Negara yang Telah Melarang TikTok
Kanada, Belgia, Denmark, Selandia Baru, Taiwan, Inggris, AS sudah melarang Tiktok
REPUBLIKA.CO.ID, WASHINGTON -- Aplikasi berbagi video TikTok kembali mendapatkan sorotan usai anggota Kongres Amerika Serikat (AS) mengundang CEO TikTok Shou Zi Chew. Dia diminta untuk menjelaskan keamanan aplikasi media sosial tersebut.
AS juga telah mengancam akan melarang aplikasi tersebut sepenuhnya jika perusahaan tetap berada di bawah kepemilikan Cina. Namun sebelum AS memutuskan itu, sudah banyak negara Barat mengambil tindakan terhadap perusahaan teknologi Cina ByteDance.
Banyak pihak merasa khawatir akan keamanan data yang dikumpulkan oleh TikTok. Kondisi ini yang membuat aplikasi tersebut telah dilarang di perangkat pemerintah Kanada, Belgia, Denmark, Selandia Baru, Taiwan, Inggris, dan tentu saja AS.
Uni Eropa (UE) mengatakan kepada stafnya untuk menghapus aplikasi dari ponsel dan merekomendasikan mereka menghapusnya dari perangkat pribadi tempat aplikasi resmi diinstal. India telah melarang TikTok secara langsung karena masalah keamanan. Afghanistan juga melarangnya untuk mencegah kaum muda disesatkan.
Alasan keamanan menjadi perhatian pemerintah dalam melarang mengunduh aplikasi yang muncul pertama kali pada 2016 ini. Direktur FBI Chris Wray menunjuk pada Undang-Undang Intelijen Nasional Cina pada 2017. Dia mengatakan aturan tersebut mewajibkan perusahaan melakukan apa pun yang diinginkan pemerintah dalam hal menunjukkan informasi kepada mereka atau berfungsi sebagai alat bagi pemerintah Cina.
TikTok mengumpulkan jenis data pengguna yang sama dengan banyak perusahaan media sosial lainnya seperti Facebook dan Instagram.
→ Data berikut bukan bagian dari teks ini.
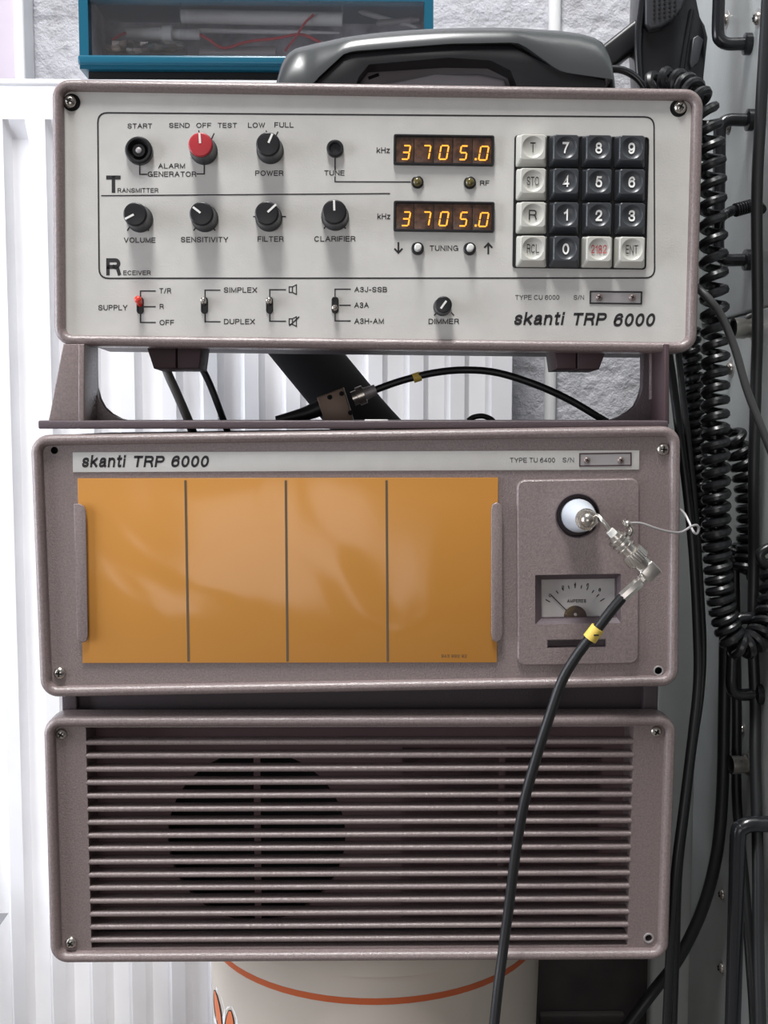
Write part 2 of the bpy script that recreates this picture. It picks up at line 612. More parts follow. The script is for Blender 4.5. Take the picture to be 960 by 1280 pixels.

Data ini termasuk nama, usia, nomor telepon, alamat surel, dan foto. TikTok juga memiliki alat yang merekomendasikan klip video untuk ditonton pengguna yang disebut "Untuk Anda".
"Ini terlihat seperti algoritme yang sangat efektif. "[Ini memiliki] potensi besar untuk menyebarkan pengaruh dan propaganda Cina di kalangan anak muda di Barat," kata Profesor dari Universities of Cambridge dan Edinburgh Ross Anderson dikutip dari BBC.
Tapi, menurut penasihat keamanan global perusahaan keamanan internet ESET Jake Moore, tidak ada bukti kuat bahwa Beijing menggunakan perusahaan teknologinya untuk spionase. "Ada ketakutan bahwa perusahaan seperti Huawei dan TikTok telah menjadi begitu besar sehingga mereka dapat meretas data dalam jumlah besar dan merusak keamanan nasional," ujarnya.
"Pemerintah berhak mengambil tindakan pencegahan terhadapnya sekarang daripada nanti," kata Moore.
Kementerian Luar Negeri Cina menyebut larangan TikTok dan perusahaan teknologi lainnya sebagai teater politik. "AS terlalu memaksakan masalah keamanan nasional untuk menekan perusahaan negara lain," ujar lembaga tersebut.
Sedangkan TikTok bersikeras tidak mengumpulkan data lebih banyak dari aplikasi media sosial lainnya dan menerapkan sistem independen dari pemerintah. Walaupun pada 2022, beberapa staf TikTok di Cina dapat mengakses data pengguna yang dikumpulkan di Eropa, tetapi dikatakan sedang berupaya untuk menjaga informasi tersebut di dalam Eropa.
Perusahan media sosial ini juga mengatakan, data pengguna dari AS saat ini diproses melalui server AS dan tidak dikirim ke Cina. TikTok juga telah meluncurkan strategi baru untuk mengatur cara menyimpan dan menggunakan data yang disebut Project Clover.